Per favore, non fatevi più quei tatuaggi. Parola di tatuatore

Da segno di ribellione identitario, il tatuaggio è diventato fenomeno di massa. Una moda promossa da calciatori e showgirl subito raccolta dal resto del mondo. Con tutti gli effetti collaterali della situazione

Sembra incredibile, ma al mondo esistono ancora persone senza tatuaggi. Una specie da proteggere, a quanto pare. Negli ultimi anni il tattoo è diventato mainstream: da segno, più o meno sincero, di ribellione, è passato a marchio di conformismo e ordinarietà. In questo mondo di tatuati, però, esistono ancora delle categorie per distinguere chi sta sopra da chi sta sotto, chi ha gusto e chi, invece, non ce l’ha. Chi è (era) ribelle da chi, al contrario, era (è) conformista. E a stabilirlo sono gli stessi tatuatori, che – en masse – si sono stancati di fare certi tipi di tatuaggi, perché troppo puerili, perché troppo umilianti. Quali sono? Lo spiegano bene in una lunga, lunga conversazione su Reddit.

Il simbolo dell’infinito
Lo conoscono tutti dai tempi delle medie un “8” mezzo orizzontale. Esoterico, affascinante, inquietante. Lo inventò nel 1655 un matematico inglese, John Wallis, e dalle pagine dei libri di matematica è passato sulla pelle di studenti troppo affezionati alla materia, oppure troppo poco istruiti. Chissà. Il simbolo dell’infinito, da segno convenzionale è passato a simboleggiare quello dell’amore – nella speranza, fin troppo risibile, di farlo durare per sempre. Ma purtroppo, di infinito, c’è solo il buon gusto.

Grandi citazioni senza senso
Non bastano i segni matematici: il problema sono le parole. Soprattutto quando sono radunate insieme in frasi celebri o che, peggio ancora, comprendono termini come “sogno”, “sorriso”, “speranza”, “amore”. Ma anche “danza”, con tutti i suoi derivati. Un vero incubo per i tatuatori, che però devono pure campare.
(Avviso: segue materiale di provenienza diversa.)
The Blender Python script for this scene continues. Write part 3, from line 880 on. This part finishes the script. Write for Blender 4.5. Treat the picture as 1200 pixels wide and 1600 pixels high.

Scritte in lingue asiatiche
Un classicone senza tempo. Sono le stesse frasi profonde di cui sopra, però scritte in lingue orientali che, nel 99,9% dei casi, non si conoscono. Tutto ciò che viene dall’Asia, cioè dalla Cina e/o dal Giappone, è subito mistico e saggio. Da questa certezza discende il problema dell’interpretazione: spesso molte frasi sono sbagliate, o per caso o per volontà. È capitato di leggere cose come “la vita è un limone”, che può anche avere un senso, tatuato sull’avambraccio di un’ignara americana. O altri che siano convinti di aver scritto “coraggio” e, invece, si trovano “tartaruga”. Errori difficili da cancellare.

Il maledetto tribale
Come ogni volta in cui la cultura occidentale cerca di fagocitare le espressioni artistiche di altri popoli senza capirle (altro 99,9% dei casi), anche con il famigerato “tribale” si dà luogo a errori, a reinterpretazioni, a orrori. Oltre alla totale perdita di senso del disegno, inevitabile quando ci si appropria di un’espressione culturale togliendola da contesto originario, c’è un altro problema: il tribale è passato di moda. Se tutti si tatuano, anche i tatuaggi perdono appeal. E il tribale è il più diffuso di tutti, quello che ogni calciatore deve avere addosso, quello che nessun tatuatore farebbe ancora senza levare gli occhi al cielo.